As for Joshua's offensive creation numbers, I buy them a little more. Only a little. Two things have to be considered. This was the Leafs:

This is very bad, and yet even with this, the team scored enough goals prior to the Olympics that if they had played some plausible defence and had average goaltending, they could have been a squeak into the playoffs team. What I believe, and many other people have discussed at length and in detail, is that the pivot point that led to failure was zone exits, which led to time spend defending, which nullified the overall amount of offence, but also the effectiveness of individual offensive zone shifts no matter who was taking them – dump it in and get off became the norm.
Joshua, who this Hockey Viz model credits with some modest offence creation, was on the ice for a very bad, just not as bad as that up there, -9% xG For (relative to league average). Which could simply mean that because of his defensive success, he was one of the few players who had some opportunity to do anything positive offensively. Auston Matthews, for reference, experienced with his various linemates, a heady -4% relative to league average.
And it is clear that Joshua's "immovable object who will shoot the puck from three inches from the crease and score" style of game worked. In order for that to work, a lot of people have to be fanned out between him and the blueline doing sensible things. But those things can be done by depth players with simple approaches to offence.

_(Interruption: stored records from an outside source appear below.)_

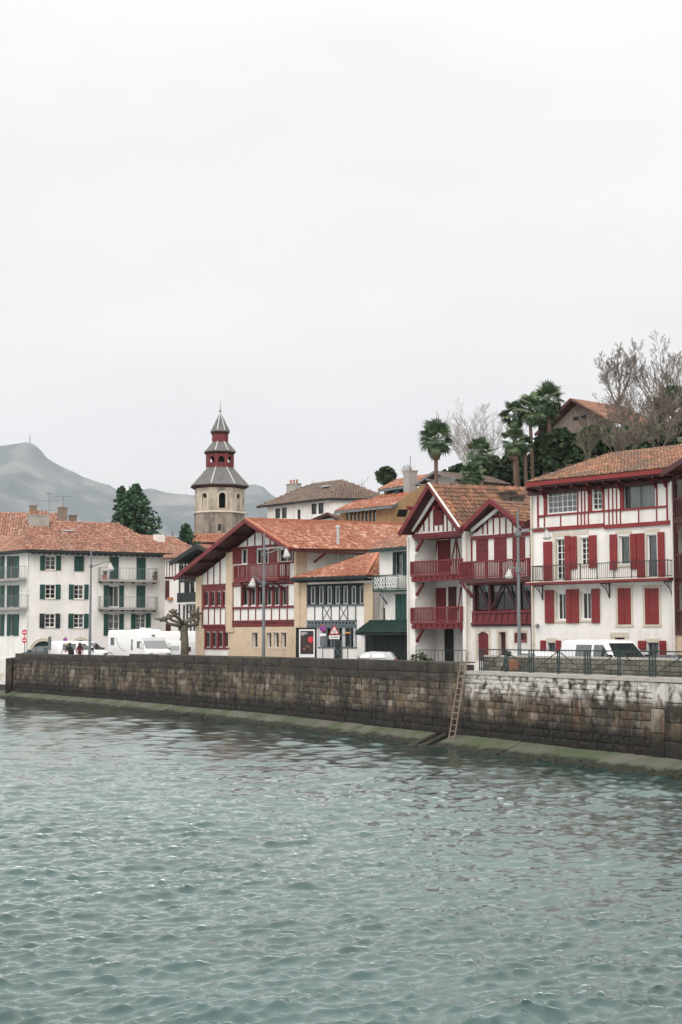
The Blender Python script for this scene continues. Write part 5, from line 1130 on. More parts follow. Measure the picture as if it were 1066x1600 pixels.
# ---------------------------------------------------------------- dark green gabled house in the lane
H = Fac('dark_gabled_house', 'black-green timbered gable house with a dark balcony half hidden behind the great gable', 'house', (276,132), (335,126.5), Z2)
u0 = H.loc(135,800).x; u1 = H.loc(420,800).x; ap_ = H.loc(272,424,-1.2); vl_ = H.loc(82,548,-1.2); s_ = (ap_.z-vl_.z)/(ap_.x-vl_.x); vrx = 2*ap_.x-vl_.x
H.win(215,690,250,835, greenblk, 1, 2, rec=.1)
H.wall([(u0,0),(u1,0),(u1,ap_.z-.5-(u1-ap_.x)*s_),(ap_.x,ap_.z-.5),(u0,ap_.z-.5-(ap_.x-u0)*s_)], plaster2); H.shell(u0,u1,0,vl_.z-.3,9,plaster2)
for x,a,c in ((140,560,1060),(158,560,680),(182,530,680),(205,510,680),(232,490,680),(262,470,680),(172,860,1050),(196,860,1050),(222,860,1050),(248,860,1050)): H.post(greenblk, x, a, c, 9, -.05,.03)
H.bx('timber', greenblk, 138,676,300,690, -.09,.03); H.bx('balcony_front', greenblk, 124,768,300,838, -.9,-.82); H.bx('balcony_floor', whitepnt, 124,840,300,848, -.92,0); H.bx('door', blackmat, 176,690,212,838, -.03,.02)
H.bx('timber', greenblk, 212,510,260,560, -.03,.02)
roof(H.root, [V3((vrx,-1.2,vl_.z)),V3((vrx,9,vl_.z)),V3((ap_.x,9,ap_.z)),V3((ap_.x,-1.2,ap_.z))], tile_salmon, .26, .36, 26, under=greenblk); roof(H.root, [V3((vl_.x,9,vl_.z)),V3((vl_.x,-1.2,vl_.z)),V3((ap_.x,-1.2,ap_.z)),V3((ap_.x,9,ap_.z))], tile_salmon, .26, .36, 27, under=greenblk)
barge(H.root, greenblk, V3((vl_.x-.05,-1.26,vl_.z-.14)), V3((ap_.x,-1.26,ap_.z-.1)), .4); barge(H.root, greenblk, V3((vrx+.05,-1.26,vl_.z-.14)), V3((ap_.x,-1.262,ap_.z-.1)), .4)

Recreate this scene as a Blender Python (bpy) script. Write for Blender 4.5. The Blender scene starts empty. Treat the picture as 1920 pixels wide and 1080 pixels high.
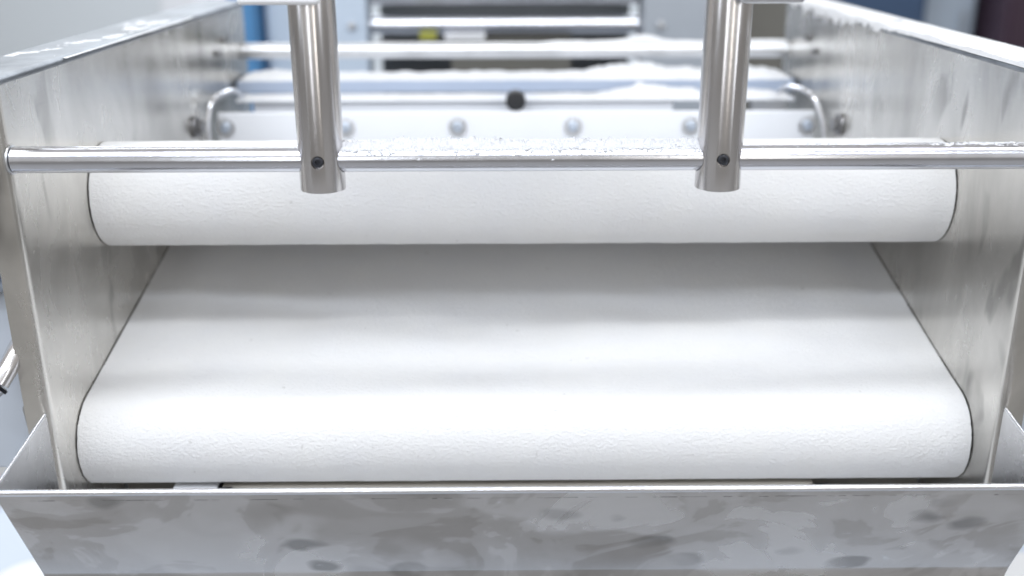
import bpy, bmesh, math, random
from mathutils import Vector, Matrix, noise
random.seed(7)
R = math.radians
S = bpy.context.scene
COL = S.collection

# ------------------------------------------------------------------ camera
CAMZ = 1.35
cam_d = bpy.data.cameras.new("camera")
cam = bpy.data.objects.new("camera", cam_d)
COL.objects.link(cam)
cam_d.sensor_width = 36.0
cam_d.lens = 36.0 * 1938 / 1920
cam_d.clip_start = 0.02
cam_d.clip_end = 200
cam_d.dof.use_dof = True
cam_d.dof.focus_distance = 0.645
cam_d.dof.aperture_fstop = 3.5
cam_d.dof.aperture_blades = 9
P, YAW, ROLL = R(19.65), R(0.45), 0.0025
Fv = Vector((math.sin(YAW)*math.cos(P), math.cos(YAW)*math.cos(P), -math.sin(P)))
Rv = Vector((math.cos(YAW), -math.sin(YAW), 0))
Uv = Rv.cross(Fv)
R2 = Rv*math.cos(ROLL) - Uv*math.sin(ROLL)
U2 = Uv*math.cos(ROLL) + Rv*math.sin(ROLL)
M = Matrix((R2, U2, -Fv)).transposed().to_4x4()
M.translation = Vector((-0.0141, 0, CAMZ))
cam.matrix_world = M
S.camera = cam

# ------------------------------------------------------------------ world, lamps, exposure
w = bpy.data.worlds.new("World"); S.world = w; w.use_nodes = True
w.node_tree.nodes['Background'].inputs[0].default_value = (1.0, 0.965, 0.92, 1)
w.node_tree.nodes['Background'].inputs[1].default_value = 0.46

def area(name, loc, target, sx, sy, power, color=(1, 1, 1)):
    l = bpy.data.lights.new(name, 'AREA'); l.shape = 'RECTANGLE'
    l.size = sx; l.size_y = sy; l.energy = power; l.color = color
    o = bpy.data.objects.new(name, l); COL.objects.link(o)
    o.location = loc
    o.rotation_euler = (Vector(target)-Vector(loc)).to_track_quat('-Z', 'Y').to_euler()
    return o
# fluorescent tubes across the room, over and behind the photographer, then added rear fill
area("rear_fill_strip", (0.1, 0.06, 2.75), (0.0, 0.8, 1.1), 2.6, 0.13, 22, (0.95, 0.975, 1.0))
area("rear_fill_strip", (-0.4, -0.80, 2.75), (0.0, 0.8, 1.1), 3.4, 0.10, 35, (0.82, 0.89, 1.0))
area("rear_fill_strip", (-0.2, 1.75, 2.75), (0.0, 1.3, 1.1), 3.0, 0.12, 6, (0.93, 0.96, 1.0))  # added strip, not a known tube; lights the rear parts
area("back_fill_panel", (-0.5, 4.2, 2.75), (-0.5, 4.2, 0.0), 4.0, 1.6, 130, (0.9, 0.95, 1.0))  # added fill that brightens the far background, not a known lamp
# unseen softboxes added behind the camera for streaks on metal and front fill
area("added_softbox", (-2.6, -1.2, 1.9), (0.0, 0.8, 1.1), 0.55, 1.8, 11, (0.84, 0.91, 1.0))
area("added_softbox", (2.4, -1.8, 1.8), (0.0, 0.8, 1.1), 0.40, 1.8, 9, (0.9, 0.94, 1.0))
area("added_softbox", (-0.75, -2.6, 1.8), (0.0, 0.8, 1.1), 0.30, 1.6, 7, (0.92, 0.95, 1.0))
area("added_softbox", (0.9, -2.7, 1.8), (0.0, 0.8, 1.1), 0.20, 1.6, 6, (1.0, 0.95, 0.88))
S.view_settings.view_transform = 'Standard'
S.view_settings.look = 'None'
S.view_settings.exposure = 0.09
S.view_settings.gamma = 1.0

# ------------------------------------------------------------------ materials
def new_mat(name):
    m = bpy.data.materials.new(name); m.use_nodes = True
    nt = m.node_tree
    return m, nt, nt.nodes['Principled BSDF']
def N(nt, kind, **kw):
    n = nt.nodes.new(kind)
    for k, v in kw.items():
        if k in n.inputs: n.inputs[k].default_value = v
        else: setattr(n, k, v)
    return n
def coords(nt, scale=(1, 1, 1), rot=(0, 0, 0)):
    t = N(nt, 'ShaderNodeTexCoord'); mp = N(nt, 'ShaderNodeMapping')
    mp.inputs['Scale'].default_value = scale; mp.inputs['Rotation'].default_value = rot
    nt.links.new(t.outputs['Object'], mp.inputs[0]); return mp.outputs[0]
def ramp(nt, src, stops, interp='LINEAR'):
    r = N(nt, 'ShaderNodeValToRGB'); cr = r.color_ramp; cr.interpolation = interp
    while len(cr.elements) < len(stops): cr.elements.new(0.5)
    for e, (p, c) in zip(cr.elements, stops):
        e.position = p; e.color = (c, c, c, 1) if not isinstance(c, tuple) else (*c, 1)
    nt.links.new(src, r.inputs[0]); return r.outputs[0]
def mixc(nt, fac, a, b, mode='MIX'):
    m = N(nt, 'ShaderNodeMix', data_type='RGBA', blend_type=mode)
    for sock, v in ((m.inputs[0], fac), (m.inputs[6], a), (m.inputs[7], b)):
        if hasattr(v, 'is_output'): nt.links.new(v, sock)
        elif isinstance(v, tuple): sock.default_value = (*v, 1)
        else: sock.default_value = v
    return m.outputs[2]
def math_n(nt, op, a, b):
    m = N(nt, 'ShaderNodeMath', operation=op)
    for i, v in enumerate((a, b)):
        if hasattr(v, 'is_output'): nt.links.new(v, m.inputs[i])
        else: m.inputs[i].default_value = v
    return m.outputs[0]
def noise_n(nt, vec, scale, detail=4, rough=0.55, dist=0.0):
    n = N(nt, 'ShaderNodeTexNoise', Scale=scale, Detail=detail, Roughness=rough, Distortion=dist)
    nt.links.new(vec, n.inputs['Vector']); return n.outputs['Fac']

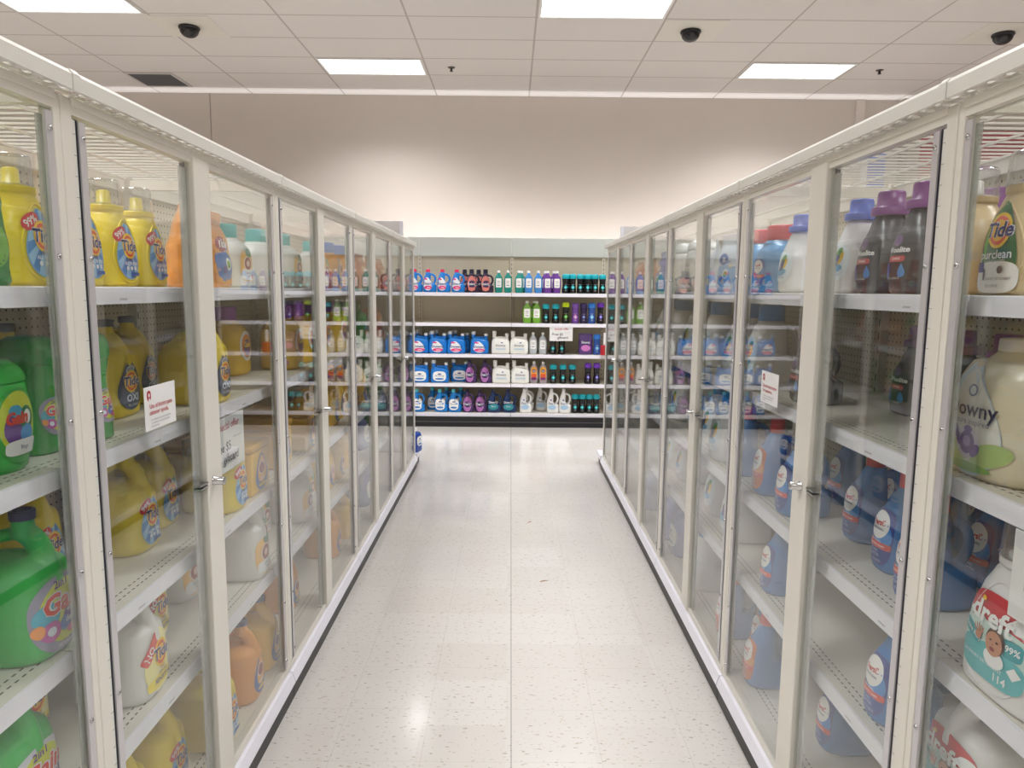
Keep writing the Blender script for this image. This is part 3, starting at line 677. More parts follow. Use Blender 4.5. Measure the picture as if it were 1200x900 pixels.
 'end_b': ('cap', lambda: kind_capbottle((26, 66, 160), (236, 236, 238), lab_plain(), .15, .09, .22, axis='x', capr=.022, caph=.03, handle=False, lab=(0, .45, .3, .2), a0f=-.1)),
 'pk_purp': ('bag', lambda: kind_bag((92, 62, 130), [E(ell(0, -.5, .8, .5), (206, 120, 190)), T('Downy', .5, 0, .4, W_, .03)], .16, .08, .24)),
}
def proto(k):
    if k not in PROTO:
        kind, fn = K[k]; PROTO[k] = (kind, fn())
    return PROTO[k]
ITEMS = []
def put(k, x, y, z, rz, desc, where, group=None, sc_=1.0):
    kind, parts = proto(k)
    root = empty(NAMES[kind] if k not in ('d_pink', 'd_rose', 'd_teal', 'd_viol', 'd_navy', 'd_white') else 'softener_bottle', (x, y, z + .0005), rz)
    root.scale = (sc_, sc_, sc_)
    for n, me in parts: link(n, me, root)
    ITEMS.append((root, desc, where, CATS[kind], group, x, y))
    return root

# ------------------------------------------------------------------ the room
CEIL = 4.2; BACKW = 10.345; XW = 8.2; YR = -8.2
def plane(name, pts, mat):
    me = bpy.data.meshes.new(name); me.from_pydata(pts, [], [tuple(range(len(pts)))]); me.materials.append(mat); me.update()
    return struct(link(name, me))
def slab(name, x0, x1, y0, y1, z0, z1, mat):
    mb = MB(); mb.box(x0, x1, y0, y1, z0, z1, mat); return struct(mb.obj(name))
slab('floor', -XW, XW, YR, BACKW, -.1, 0, M_FLOOR)
slab('ceiling', -XW, XW, YR, BACKW, CEIL, CEIL + .1, M_CEIL)
slab('wall_back', -XW, XW, BACKW, BACKW + .1, -.1, CEIL + .1, M_WALL)
slab('wall_left', -XW - .1, -XW, YR, BACKW, -.1, CEIL + .1, M_WALL)
slab('wall_right', XW, XW + .1, YR, BACKW, -.1, CEIL + .1, M_WALL)
slab('wall_rear', -XW, XW, YR - .1, YR, -.1, CEIL + .1, M_WALL)
mb = MB(); mb.box(-4.155, -4.145, BACKW - .004, BACKW, 0, CEIL, pl((150, 140, 132), .8)); struct(mb.obj('trim_1'))
mb = MB(); mb.box(4.72, 4.84, BACKW - .03, BACKW, 0, CEIL, pl((206, 196, 188), .8)); struct(mb.obj('trim_2'))
mb = MB(); mb.box(5.35, 5.42, BACKW - .12, BACKW, 0, CEIL, pl((170, 160, 152), .8)); struct(mb.obj('trim_3'))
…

His line with Roy plus anyone else were good in some way. He had outstanding results in on-ice xG in very limited minutes with Max Domi. The only other person who can claim that is Auston Matthews.
Meanwhile, for Robertson's speed and scattershot approach to work for anyone but him, he has to have linemates who defend, who can keep up with his speed, who can retrieve the puck, who can pass it or shoot it themselves, and at that point, he's been outclassed by his support staff and can just sit down, no difference made to game outcomes.
There is no need to pick between these two players. This isn't some false exercise in one-or-the-other. It's propaganda about why goal stats don't tell you anything you need to know. But also about how reducing players to archetypes is just as unhelpful. Combining the two magnifies the problem. Player analysis should not be a branding exercise.
Joshua, who these models say had a career year, is not likely suddenly an amazing player, but I think with a little more sensible structure he can flourish at what he does. Slowly, to be sure. Robertson is another question. One I wouldn't pay to get the answer to if I were the Leafs. He's almost 25, and a player his age wants some term and stability. I don't see much benefit to the Leafs to doing that.
With arbitration, Robertson is likely to get a contract in excess of Joshua's $3.25 million. The Leafs right now appear to be awash in cap space, but they need forwards better than these two guys. And they're going to cost more than that. So that's the calculation to be made right now.